Corsica court upholds French burqini ban, defying higher court

September 7, 2016

While France’s highest administrative court last month struck down the burqini ban that had been introduced in about 30 French towns, saying the ban was only justifiable if the Islamic swimsuit would cause a public disturbance, a lower court on the island of Corsica is now refusing to lift the ban. The court claims that the ban is necessary to uphold public order, since “strong emotions persist” about the burqini in the town. The mayor of the Corsican village of Sisco only introduced the ban after a brawl erupted between local residents and Moroccans on the beach when someone attempted to take a photo of a woman wearing the controversial swimsuit.
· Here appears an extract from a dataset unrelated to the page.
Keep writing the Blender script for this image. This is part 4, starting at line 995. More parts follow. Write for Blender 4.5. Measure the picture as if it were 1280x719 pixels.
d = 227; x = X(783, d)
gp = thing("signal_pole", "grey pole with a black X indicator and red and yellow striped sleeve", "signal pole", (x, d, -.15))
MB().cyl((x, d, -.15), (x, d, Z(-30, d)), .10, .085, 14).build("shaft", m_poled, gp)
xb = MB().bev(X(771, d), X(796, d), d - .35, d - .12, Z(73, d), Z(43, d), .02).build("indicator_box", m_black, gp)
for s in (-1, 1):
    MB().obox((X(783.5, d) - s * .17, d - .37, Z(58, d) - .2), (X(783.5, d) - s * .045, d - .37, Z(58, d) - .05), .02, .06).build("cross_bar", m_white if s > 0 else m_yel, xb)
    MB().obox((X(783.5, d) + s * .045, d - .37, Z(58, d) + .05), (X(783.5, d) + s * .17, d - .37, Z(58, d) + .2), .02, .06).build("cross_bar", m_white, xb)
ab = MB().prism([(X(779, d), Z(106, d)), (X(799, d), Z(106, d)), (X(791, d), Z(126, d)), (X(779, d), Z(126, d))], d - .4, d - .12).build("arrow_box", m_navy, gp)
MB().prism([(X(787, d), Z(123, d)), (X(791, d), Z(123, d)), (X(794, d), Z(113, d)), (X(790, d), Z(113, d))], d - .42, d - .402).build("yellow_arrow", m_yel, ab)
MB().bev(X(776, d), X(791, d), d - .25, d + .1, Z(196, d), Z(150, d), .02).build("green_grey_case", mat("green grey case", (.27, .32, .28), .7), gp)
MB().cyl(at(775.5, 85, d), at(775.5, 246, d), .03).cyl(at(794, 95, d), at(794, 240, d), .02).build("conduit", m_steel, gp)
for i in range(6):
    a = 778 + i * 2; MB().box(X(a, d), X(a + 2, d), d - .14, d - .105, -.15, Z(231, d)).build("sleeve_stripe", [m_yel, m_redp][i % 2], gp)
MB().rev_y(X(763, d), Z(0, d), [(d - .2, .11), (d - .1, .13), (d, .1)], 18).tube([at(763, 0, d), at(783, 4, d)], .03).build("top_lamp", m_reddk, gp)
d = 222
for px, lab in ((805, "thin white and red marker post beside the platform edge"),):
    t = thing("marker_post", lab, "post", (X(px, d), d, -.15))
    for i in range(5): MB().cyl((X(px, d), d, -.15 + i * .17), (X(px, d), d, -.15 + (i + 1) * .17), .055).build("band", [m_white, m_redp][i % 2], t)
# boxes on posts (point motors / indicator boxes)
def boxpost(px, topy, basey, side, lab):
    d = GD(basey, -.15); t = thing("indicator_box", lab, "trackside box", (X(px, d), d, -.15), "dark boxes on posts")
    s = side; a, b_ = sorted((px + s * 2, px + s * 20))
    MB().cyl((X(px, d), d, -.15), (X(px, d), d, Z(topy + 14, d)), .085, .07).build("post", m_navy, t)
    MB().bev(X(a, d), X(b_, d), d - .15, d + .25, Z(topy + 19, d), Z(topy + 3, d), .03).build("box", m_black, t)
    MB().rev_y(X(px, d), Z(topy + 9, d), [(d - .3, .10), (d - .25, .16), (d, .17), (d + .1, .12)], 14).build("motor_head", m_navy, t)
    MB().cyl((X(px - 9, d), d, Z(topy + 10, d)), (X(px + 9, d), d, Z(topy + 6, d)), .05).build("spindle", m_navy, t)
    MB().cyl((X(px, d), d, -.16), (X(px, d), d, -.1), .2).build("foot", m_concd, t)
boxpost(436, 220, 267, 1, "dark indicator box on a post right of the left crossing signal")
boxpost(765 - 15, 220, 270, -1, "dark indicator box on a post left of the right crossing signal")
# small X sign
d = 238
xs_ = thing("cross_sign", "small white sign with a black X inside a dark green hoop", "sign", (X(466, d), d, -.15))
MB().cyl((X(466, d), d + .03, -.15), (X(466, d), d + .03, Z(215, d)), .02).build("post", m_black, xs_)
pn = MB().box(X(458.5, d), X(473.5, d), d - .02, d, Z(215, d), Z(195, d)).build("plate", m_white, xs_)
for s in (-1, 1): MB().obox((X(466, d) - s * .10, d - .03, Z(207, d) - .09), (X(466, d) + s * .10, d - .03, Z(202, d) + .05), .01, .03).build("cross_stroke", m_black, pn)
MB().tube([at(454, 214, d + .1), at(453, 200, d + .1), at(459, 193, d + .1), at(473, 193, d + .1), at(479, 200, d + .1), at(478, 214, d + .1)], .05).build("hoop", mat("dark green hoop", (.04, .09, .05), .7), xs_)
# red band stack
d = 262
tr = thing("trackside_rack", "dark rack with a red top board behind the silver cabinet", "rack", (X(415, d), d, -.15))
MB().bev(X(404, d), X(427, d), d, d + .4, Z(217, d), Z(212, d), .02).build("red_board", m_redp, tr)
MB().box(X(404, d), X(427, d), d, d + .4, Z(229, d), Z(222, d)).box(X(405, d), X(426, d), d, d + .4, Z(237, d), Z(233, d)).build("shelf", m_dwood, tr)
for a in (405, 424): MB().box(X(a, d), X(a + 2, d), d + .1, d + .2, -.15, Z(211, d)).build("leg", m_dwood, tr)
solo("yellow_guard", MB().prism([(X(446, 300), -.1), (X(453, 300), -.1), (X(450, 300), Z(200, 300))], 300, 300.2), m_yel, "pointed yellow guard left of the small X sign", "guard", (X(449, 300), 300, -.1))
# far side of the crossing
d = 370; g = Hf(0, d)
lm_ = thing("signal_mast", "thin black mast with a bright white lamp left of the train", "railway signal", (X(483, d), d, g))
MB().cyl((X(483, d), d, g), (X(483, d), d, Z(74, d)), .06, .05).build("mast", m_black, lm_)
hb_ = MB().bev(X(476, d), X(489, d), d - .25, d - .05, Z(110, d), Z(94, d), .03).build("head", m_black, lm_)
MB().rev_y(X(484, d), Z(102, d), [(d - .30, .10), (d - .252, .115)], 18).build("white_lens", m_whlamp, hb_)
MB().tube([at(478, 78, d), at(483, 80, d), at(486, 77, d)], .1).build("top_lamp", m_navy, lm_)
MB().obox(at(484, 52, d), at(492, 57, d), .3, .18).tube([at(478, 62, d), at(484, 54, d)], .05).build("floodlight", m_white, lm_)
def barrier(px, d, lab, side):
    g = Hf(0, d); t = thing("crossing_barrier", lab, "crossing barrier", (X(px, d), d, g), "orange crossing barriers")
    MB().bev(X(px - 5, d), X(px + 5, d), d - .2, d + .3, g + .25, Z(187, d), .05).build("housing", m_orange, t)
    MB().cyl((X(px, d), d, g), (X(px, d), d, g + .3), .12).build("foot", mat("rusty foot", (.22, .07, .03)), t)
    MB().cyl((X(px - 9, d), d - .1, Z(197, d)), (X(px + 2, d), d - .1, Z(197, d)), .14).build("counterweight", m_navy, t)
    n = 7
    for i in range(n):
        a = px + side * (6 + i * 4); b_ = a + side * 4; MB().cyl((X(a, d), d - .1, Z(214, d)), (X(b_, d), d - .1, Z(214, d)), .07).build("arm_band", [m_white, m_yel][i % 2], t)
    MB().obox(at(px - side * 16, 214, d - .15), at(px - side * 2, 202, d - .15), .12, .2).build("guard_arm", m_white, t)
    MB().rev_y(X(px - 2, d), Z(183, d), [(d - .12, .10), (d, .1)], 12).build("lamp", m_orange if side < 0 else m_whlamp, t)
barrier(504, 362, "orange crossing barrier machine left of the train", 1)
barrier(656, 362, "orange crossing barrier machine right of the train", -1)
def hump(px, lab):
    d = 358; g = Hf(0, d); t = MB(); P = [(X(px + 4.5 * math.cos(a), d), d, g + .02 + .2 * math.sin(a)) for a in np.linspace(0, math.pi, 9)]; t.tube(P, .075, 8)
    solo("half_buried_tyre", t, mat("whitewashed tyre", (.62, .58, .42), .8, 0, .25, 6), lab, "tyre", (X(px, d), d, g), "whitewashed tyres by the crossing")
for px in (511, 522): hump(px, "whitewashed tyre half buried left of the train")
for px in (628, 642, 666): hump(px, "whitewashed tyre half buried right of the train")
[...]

Nearly 100 police officers were reportedly needed to break up the fight. “The presence on a beach in Sisco of a woman wearing a swimming costume of the type targeted [by the ban] … could cause risks to public order which it is the town hall’s duty to prevent,” the court wrote, dismissing the challenge from the Human Rights League. Ange-Pierre Vivoni, Sisco’s mayor responded that the ruling was “a relief for me and local people,” claiming that he instituted the ban because he feared having deaths on his hands otherwise. Tensions have been running high in the South of France. This Monday, a group of parents blocked two Muslim women wearing headscarves from entering a nursery school.